To tourists, Brownsville, Vt., is a ski destination, owing to the presence of Mt. Ascutney, but to residents, it's horse country. Talk at the lunch counter of the Brownsville General Store usually revolves around horses, but sometimes strays to the latest doings of children and grandchildren, as patrons wolf down the daily special, served hot off an old cast iron stove.
It would be strange indeed if conversation were to dwell on the headlines of the many regional newspapers stacked by the door: "Bin Laden Said to Be Organizing for a U.S. Attack," "Analysts Warn of Small-Plane Terrorism Threat," "2 Charged With Plotting to Bomb Train Station."
The likelihood of terrorists striking here is, one might even say without knocking on wood, nil. Yet the threat of terrorism affects everyone somehow, even those who live outside the bull's-eye.
Before I moved up here, I was often able to forget about terrorism. Just as often, however, the threat gnawed at my nerves, especially when I navigated the throngs of pedestrians around Rockefeller Center, or whenever the subway suddenly ground to a halt mid-tunnel. It was also difficult to look out the window of my Brooklyn apartment at the empty patch of sky where the Trade Center towers once stood, or on bright mornings, not to recall the snow of ash and spindrift papers that fell on my street, and then to avoid a lapse into imagining where my wife, whose office was in lower Manhattan, would have been had she left a bit earlier for work that morning.
Far removed from that now, I'm like most Americans in not fearing direct injury by a terrorist act. In an Aug. 17 Gallup Poll, two-thirds of Americans surveyed said they were "not too worried" or "not worried at all" that they might fall victim to terrorism. The fears I had in New York have faded to a vague sense of unease about the future, which I suspect I share with many others, too.
"The threat of terrorism is more immediate if you were close to it," says Robert Jay Lifton, MD, distinguished professor emeritus of the City University of New York and a lecturer in psychiatry at Harvard University.

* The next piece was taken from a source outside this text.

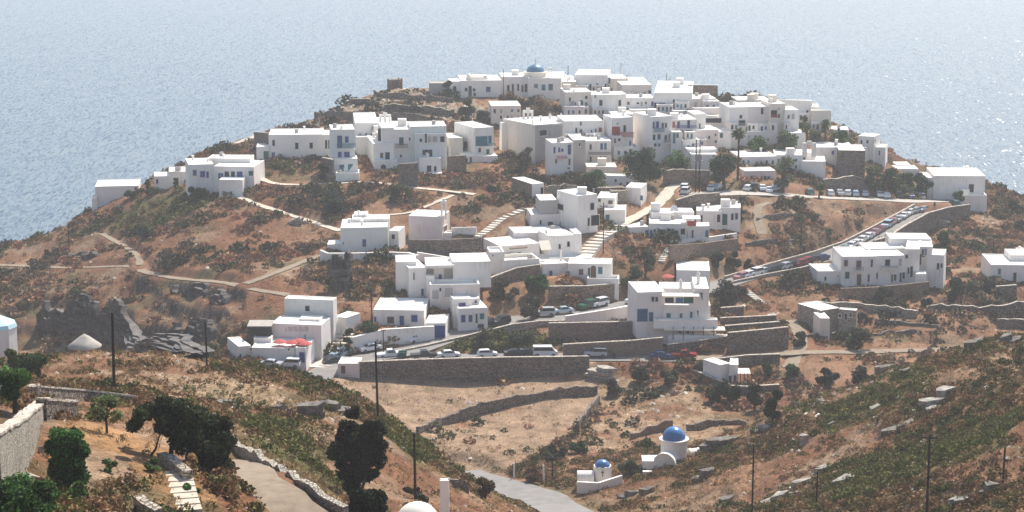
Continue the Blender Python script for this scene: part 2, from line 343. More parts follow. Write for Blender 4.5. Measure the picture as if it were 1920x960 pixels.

But the continuing "war on terror" is covered nationwide. "It keeps anxiety active, or even overactive," he says.
If you don't have much cause to worry about being blown up, gassed, or irradiated by terrorists, the possible threat to your livelihood and savings may be enough to keep you generally on edge.
Hundreds of thousands lost their jobs after Sept. 11, 2001. What's more, about 60% of American families are invested in the stock market. If the other shoe drops, reverberations will show on the ticker. In a recent survey of National Association for Business Economics members, 40% said they thought that terrorism poses the greatest short-term risk to the U.S. economy.
Older Americans who remember it, and younger ones who are historically minded may fear, ultimately, that more terrorist attacks could plunge us into another Great Depression, or at least a deep recession. "The model of the Depression looms somewhere in the background," Lifton says.